What is SAILS?

The Consortium for Study and Analysis of International Law Scholarship (SAILS) is a group of international and comparative law faculty and librarians that work on exploring the field of international and comparative law.  SAILS participants are committed to examining how international law journals have influenced the ways in which both scholars and practitioners inside and outside of the field think about international law. 

Many legal scholars, and some practitioners, treat international law as exceptional among doctrines and canons, and some even suggest that international law is not properly law. In the United States, and to some degree elsewhere, international law scholarship is likewise set apart from domestic law scholarship, reinforcing this bifurcation and international law exceptionalism, likely to the detriment of both fields. Little work has been done to analyze how international, comparative, and foreign relations law research and publications are influencing the practice of international law, and even less has been done with special attention to what areas, regions, and individuals are left out.

The impact of SAILS has been to inform publication bodies and scholars across the legal community as to the gaps in our scholarship, unanticipated repercussions of our publishing practices, and areas for engagement with domestic law scholars to promote international law as law, as well as to create pathways for further legal development within international law.
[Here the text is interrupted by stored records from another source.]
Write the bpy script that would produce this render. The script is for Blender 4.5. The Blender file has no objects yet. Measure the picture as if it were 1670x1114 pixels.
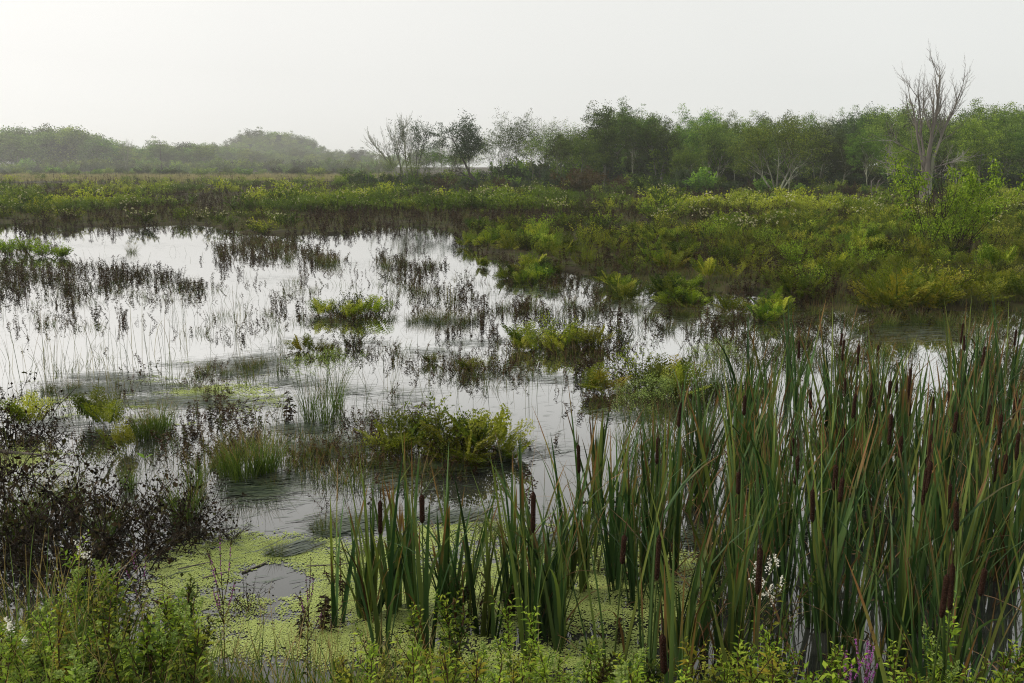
import bpy, math, random
import numpy as np
from mathutils import Vector

R = math.radians
sc = bpy.context.scene
COL = sc.collection

# ------------------------------------------------------------------ camera
F, CX, CY = 1484.0, 835.0, 557.0            # photograph 1670 x 1114
PITCH = math.atan(285 / F)
H = 2.6
cam_d = bpy.data.cameras.new('camera')
cam = bpy.data.objects.new('camera', cam_d); COL.objects.link(cam)
cam_d.sensor_width = 36.0; cam_d.lens = 36.0 * F / 1670
cam_d.clip_start = 0.05; cam_d.clip_end = 6000
cam.location = (0, 0, H); cam.rotation_euler = (R(90) - PITCH, 0, 0)
cam_d.dof.use_dof = True; cam_d.dof.focus_distance = 10.0; cam_d.dof.aperture_fstop = 13
sc.camera = cam

# ------------------------------------------------------------------ sky and light (thin overcast, sun low on the left)
SUN_EL, SUN_AZ = 36.0, -78.0                # azimuth measured from +Y towards +X
world = bpy.data.worlds.new('World'); sc.world = world; world.use_nodes = True
nt = world.node_tree; N = nt.nodes; Lk = nt.links; N.clear()
out = N.new('ShaderNodeOutputWorld'); bg = N.new('ShaderNodeBackground'); bg2 = N.new('ShaderNodeBackground'); addn = N.new('ShaderNodeAddShader')
sky = N.new('ShaderNodeTexSky'); sky.sky_type = 'NISHITA'; sky.sun_disc = False
sky.sun_elevation = R(SUN_EL); sky.sun_rotation = R(SUN_AZ); sky.air_density = 1.0; sky.dust_density = 2.0; sky.ozone_density = 1.0
hs = N.new('ShaderNodeHueSaturation'); hs.inputs['Saturation'].default_value = 0.0
Lk.new(sky.outputs[0], hs.inputs['Color']); Lk.new(hs.outputs[0], bg.inputs['Color']); bg.inputs['Strength'].default_value = 0.05
tc = N.new('ShaderNodeTexCoord'); sep = N.new('ShaderNodeSeparateXYZ'); Lk.new(tc.outputs['Generated'], sep.inputs[0])
elev = N.new('ShaderNodeFloatCurve')           # the overcast glows more the higher one looks
ec = elev.mapping.curves[0]; ec.points[0].location = (0, .335); ec.points[1].location = (1, .40)
for q in ((.18, .33), (.33, .37), (.5, .39)): ec.points.new(*q)
elev.mapping.update()
e3 = N.new('ShaderNodeMath'); e3.operation = 'MULTIPLY'; e3.inputs[1].default_value = 2.4
Lk.new(sep.outputs['Z'], elev.inputs['Value']); Lk.new(elev.outputs[0], e3.inputs[0])
side = N.new('ShaderNodeMapRange'); side.inputs['From Min'].default_value = -0.6; side.inputs['From Max'].default_value = 0.6
Lk.new(sep.outputs['X'], side.inputs['Value'])
ramp = N.new('ShaderNodeMix'); ramp.data_type = 'RGBA'
ramp.inputs['A'].default_value = (.90, .882, .84, 1); ramp.inputs['B'].default_value = (0.765, 0.79, 0.765, 1)
Lk.new(side.outputs[0], ramp.inputs['Factor'])
mul = N.new('ShaderNodeVectorMath'); mul.operation = 'SCALE'
cn = N.new('ShaderNodeTexNoise'); cn.inputs['Scale'].default_value = 2.2; cn.inputs['Detail'].default_value = 3
Lk.new(tc.outputs['Generated'], cn.inputs['Vector'])
cm = N.new('ShaderNodeMapRange'); cm.inputs['To Min'].default_value = 0.93; cm.inputs['To Max'].default_value = 1.07
Lk.new(cn.outputs['Fac'], cm.inputs['Value'])
mm = N.new('ShaderNodeMath'); mm.operation = 'MULTIPLY'; Lk.new(e3.outputs[0], mm.inputs[0]); Lk.new(cm.outputs[0], mm.inputs[1])
Lk.new(ramp.outputs['Result'], mul.inputs[0]); Lk.new(mm.outputs[0], mul.inputs['Scale'])
Lk.new(mul.outputs[0], bg2.inputs['Color']); bg2.inputs['Strength'].default_value = 1.0
Lk.new(bg.outputs[0], addn.inputs[0]); Lk.new(bg2.outputs[0], addn.inputs[1]); Lk.new(addn.outputs[0], out.inputs['Surface'])

sl = bpy.data.lights.new('sun', 'SUN'); sl.energy = 3.0; sl.angle = R(14); sl.color = (1.0, 0.92, 0.78)
sun = bpy.data.objects.new('sun', sl); COL.objects.link(sun)
sdir = Vector((math.sin(R(SUN_AZ)) * math.cos(R(SUN_EL)), math.cos(R(SUN_AZ)) * math.cos(R(SUN_EL)), math.sin(R(SUN_EL))))
sun.rotation_euler = sdir.to_track_quat('Z', 'Y').to_euler(); sun.location = (0, 0, 60)

sc.view_settings.view_transform = 'Standard'; sc.view_settings.look = 'None'
sc.view_settings.exposure = 0.0; sc.view_settings.gamma = 1.0
sc.render.engine = 'CYCLES'
cy = sc.cycles
cy.max_bounces = 6; cy.diffuse_bounces = 2; cy.glossy_bounces = 2; cy.transmission_bounces = 3; cy.volume_bounces = 1; cy.transparent_max_bounces = 4
cy.use_denoising = True; cy.denoiser = 'OPENIMAGEDENOISE'; cy.denoising_prefilter = 'NONE'; cy.denoising_input_passes = 'RGB_ALBEDO_NORMAL'; cy.filter_width = 1.1; cy.adaptive_threshold = 0.005; cy.caustics_reflective = False; cy.caustics_refractive = False

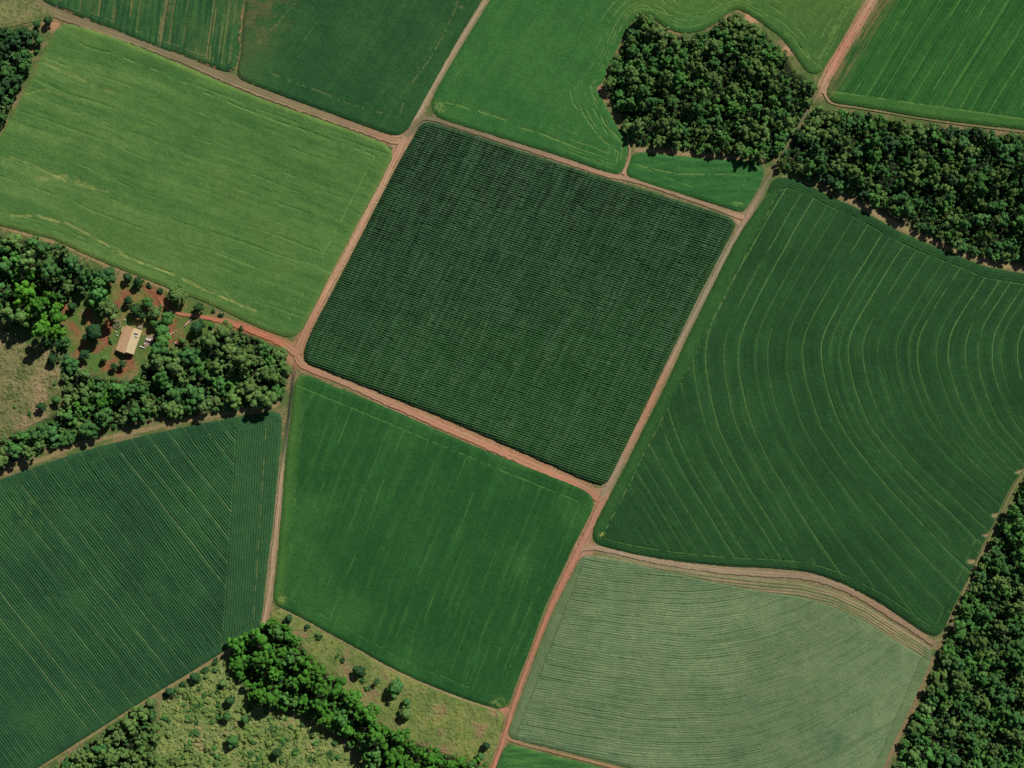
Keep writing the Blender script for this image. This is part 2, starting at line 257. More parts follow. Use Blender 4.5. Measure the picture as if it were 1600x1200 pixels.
def build_road(i, nm, pts, cols):
    P = np.array(pts, float); C3 = np.array(cols, float)
    L = np.concatenate([[0], np.cumsum(np.hypot(*np.diff(P[:, :2], axis=0).T))])
    data = np.hstack([P, C3])
    for _ in range(3):                                 # soften the bends
        q = np.stack([data[:-1] * .75 + data[1:] * .25, data[:-1] * .25 + data[1:] * .75], 1).reshape(-1, 6)
        data = np.vstack([data[:1], q[1:-1], data[-1:]])
    L = np.concatenate([[0], np.cumsum(np.hypot(*np.diff(data[:, :2], axis=0).T))])
    t = np.arange(0, L[-1], 1.6); D = np.stack([np.interp(t, L, data[:, k]) for k in range(6)], 1)
    tan = np.gradient(D[:, :2], axis=0); tan /= np.linalg.norm(tan, axis=1)[:, None] + 1e-9
    nrm = np.stack([-tan[:, 1], tan[:, 0]], 1); K = 17; s = np.linspace(-1, 1, K)
    n = len(t); T = np.repeat(t[:, None], K, 1); SS = np.repeat(s[None], n, 0)
    wob = (fbm(T / 7, SS * 0 + i * 9, 41 + i) - .5) * 1.6
    half = D[:, 2:3] / 2 * (.82 if D[:, 2].max() < 13.5 else .9) * (1 + (fbm(T / 5, np.sign(SS) * 7 + 20, 51 + i) - .5) * .7)
    px = D[:, 0:1] + nrm[:, 0:1] * (SS * half + wob * .3); py = D[:, 1:2] + nrm[:, 1:2] * (SS * half + wob * .3)
    n1 = fbm(T / 18, SS * 1.4 + 9, 61 + i); n2 = fbm(px / 1.6, py / 1.6, 71)
    col = np.repeat(D[:, None, 3:6], K, 1)
    rut = np.exp(-((np.abs(SS - .05) - .38) / .14) ** 2)
    col = col * (0.88 + .24 * n1[..., None]) * (.93 + .14 * n2[..., None])
    col = mix(col, np.minimum(col * 1.28 + .012, .75), rut * (.35 + .5 * n1))
    mid = np.exp(-((SS - .05) / .16) ** 2) * sstep(.4, .6, fbm(T / 25, SS * 0 + 4, 81 + i))
    col = mix(col, C(128,122,84), mid * .55)
    col = mix(col, C(138,92,66), np.exp(-((np.abs(SS) - .86) / .12) ** 2) * sstep(.4, .65, fbm(T / 12, np.sign(SS) * 3 + 8, 87 + i)) * .7)
    if i in (2, 8, 11): col = mix(col, C(184,158,122), np.exp(-((SS - (.72 if i == 2 else -.62)) / .10) ** 2) * sstep(.3, .5, n1) * .8)
    edge = sstep(.72, 1.0, np.abs(SS) + (n2 - .5) * .7 + (n1 - .5) * .3)
    col = mix(col, C(112,116,72), edge * .75)
    z = 0.13 + 0.006 * i - rut * .03 - sstep(.9, 1, np.abs(SS)) * 0.10 + (n2 - .5) * .02
    v = np.stack([(px - 800) * S, (600 - py) * S, z], -1).reshape(-1, 3)
    idx = np.arange(n * K).reshape(n, K)
    f = np.stack([idx[:-1, :-1], idx[1:, :-1], idx[1:, 1:], idx[:-1, 1:]], -1).reshape(-1, 4)
    o = mesh_obj(nm, v, f, M_road, col.reshape(-1, 3)); tag(o, kind="structure"); return o
ROAD_LABELS = ["pale dirt road running up from the upper crossing to the top edge", "pinkish dirt road along the left side of the dark rowed field", "wide grassy brown road above the pale green field", "narrow brown dirt road along the top side of the dark rowed field", "red dirt road beside the striped field in the top right", "thin shaded track between the two dense groves", "straight tan road along the right side of the dark rowed field", "red dirt road running down to the bottom edge", "wide red dirt road along the lower side of the dark rowed field", "red earth driveway leading to the farmhouse", "pale track beside the narrow rows of the left field", "brown road curving above the greyish pale field", "thin track below the greyish pale field", "grassy track along the corner forest", "thin earth track between striped field and east wood", "short earth path at the foot of the round grove"]
for i, r in enumerate(ROADS):
    tag(build_road(i, *r), ROAD_LABELS[i], "road")

# ---------------------------------------------------------------- crop fields and meadows
def field(name, label, cat, poly, ang, du, dv, fn, kind="stuff", group=None, smooth_n=1, mat=None, lo_edge=.25):
    poly = chaikin(poly, smooth_n)
    pu, pv = rot(poly[:, 0], poly[:, 1], ang)
    us = np.arange(pu.min() - 2 * du, pu.max() + 2 * du, du); vs = np.arange(pv.min() - 2 * dv, pv.max() + 2 * dv, dv)
    U, V = np.meshgrid(us, vs); x, y = rot(U, V, -ang)
    x = x.ravel(); y = y.ravel()
    d, ins, qx, qy = polydist(x, y, poly, near=True)
    jag = (fbm(qx / 3.0, qy / 3.0, 77, 2) - .5) * 2.4 + (fbm(qx / 14, qy / 14, 78, 2) - .5) * 3.0                   # ragged crop edge
    inside = ins & (d > jag)
    I = inside.reshape(U.shape); idx = np.arange(U.size).reshape(U.shape)
    anyin = I[:-1, :-1] | I[:-1, 1:] | I[1:, 1:] | I[1:, :-1]
    f = np.stack([idx[:-1, :-1], idx[1:, :-1], idx[1:, 1:], idx[:-1, 1:]], -1)[anyin]
    used = np.zeros(U.size, bool); used[f.ravel()] = True
    rim = used & ~inside
    out = rim & ~ins; x = np.where(out, qx, x); y = np.where(out, qy, y); d = np.where(out, 0, d)
    remap = np.cumsum(used) - 1; f = remap[f]
    x, y, d, rim = x[used], y[used], d[used], rim[used]
    h, col = fn(x, y, d)
    mo = fbm(x / 9, y / 9, 501, 3) * .6 + fbm(x / 34, y / 34, 502, 3) * .4; col = col * (1 + (mo - .5) * .42)[:, None]; col[:, 0] *= 1 + (mo - .5) * .25
    h = h * (lo_edge + (1 - lo_edge) * sstep(0, 6, d))
    h = np.where(rim, 0.02, h)
    v = np.stack([(x - 800) * S, (600 - y) * S, h], 1)
    o = mesh_obj(name, v, f, mat or M_crop, np.clip(col, 0.002, .8))
    return tag(o, label, cat, group, kind)
def wander(x, y, seed, scale, amp): return (fbm(x / scale, y / scale, seed, 3) - .5) * 2 * amp

def fn_light(x, y, d):
    u, v = rot(x, y, 19.8); v = v + wander(x, y, 5, 120, 7); n = fbm(u / 60, v / 4.5, 1); n2 = fbm(u / 140, v / 16, 2); n3 = fbm(x / 2.5, y / 2.5, 3, 3)
    big = fbm(x / 130, y / 130, 4)
    col = mix(C(71,112,55), C(86,125,62), sstep(.3, .7, n * .5 + n2 * .5)); col = mix(col, C(94,126,62), sstep(.5, .7, big) * .45)
    col = mix(col, C(112,140,76), (1 - sstep(0, 420, x)) * sstep(.45, .65, n2) * .35)
    h = 0.75 + (n - .5) * .22 + (n3 - .5) * .3
    pos = np.cumsum(rng.uniform(24, 52, 40)) + v.min()
    m, k, dd = linemask(v, pos, 1.5); br = sstep(.47, .6, fbm(u / 35, k * 7.3, 8)); m = m * br * .6
    h = h - .45 * m; col = mix(col, C(120,144,80), np.clip(1 - np.abs(dd - 1.4) / 1.4, 0, 1) * br * .25)
    # headland pass along the edge
    hd = d + wander(x, y, 9, 40, 2)
    dash = sstep(.42, .6, fbm(x / 9, y / 9, 12))
    m = np.clip(1 - np.abs(hd - 24) / 1.6, 0, 1) * dash; h = h - .5 * m; col = mix(col, C(140,160,92), np.clip(1 - np.abs(hd - 25.5) / 1.8, 0, 1) * dash * .35)
    for pl, w, a in [([(20,337),(60,338),(110,350),(150,372),(200,402),(260,424),(320,452),(400,486)], 3.5, .75), ([(30,150),(70,140),(150,165)], 3, .3), ([(20,245),(60,262),(110,285),(170,300)], 2.5, .5), ([(60,280),(110,275),(150,295)], 6, .5),([(72,100),(140,130),(190,150)],5,.35)]:
        q, _ = polydist(x, y, pl, closed=False); mm = (1 - sstep(0, w, q + wander(x, y, 15, 6, 1.5))) * sstep(.3, .55, fbm(x / 10, y / 10, 19)) * a
        col = mix(col, C(150,156,90), mm); h = h - mm * .3
    col = mix(col, C(112,138,66), sstep(10, 0, d + (n3 - .5) * 8) * .5)
    return h, col * (.88 + .24 * n3[:, None])
field("crop_field", "pale fresh green field with soft streaks above the farmhouse", "crop field", F_LIGHT, 19.8, 1.25, 1.05, fn_light, group="crop fields")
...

The work commissioned by SAILS examines and analyzes how international, comparative, and foreign relations law journals, and other publications, have shaped the practice and teaching of international law.

Some SAILS projects have sought to address the following:

  • what topics are covered by international law scholarship, and what topics are left out;
  • the geographic and educational backgrounds of authors, and communities that may be missing;
  • reliance on international law publications by the practice community, or lack thereof;
  • the appearance or absence of international law in mainstream law journals;
  • the place of language, and emphasis on English in international law scholarship, especially with respect to accessibility to the non-English-speaking world;
  • new developments in technology influencing international law research;
  • the impact of professional networks on publication trends and citations;
  • disparities in gender and race in international law scholarship;
  • the history of international law journals – peer-reviewed and student-edited;
  • how research funding has an impact on what gets published, read, and cited;
  • the rise and/or fall of comparative law scholarship and its significance;
  • access to research and scholarly databases within the developing world;
  • the intersections between international law, international relations, and political science, among other social science sibling fields; and,
  • the prevalence or deficiency of interdisciplinary research networks and professional gatherings.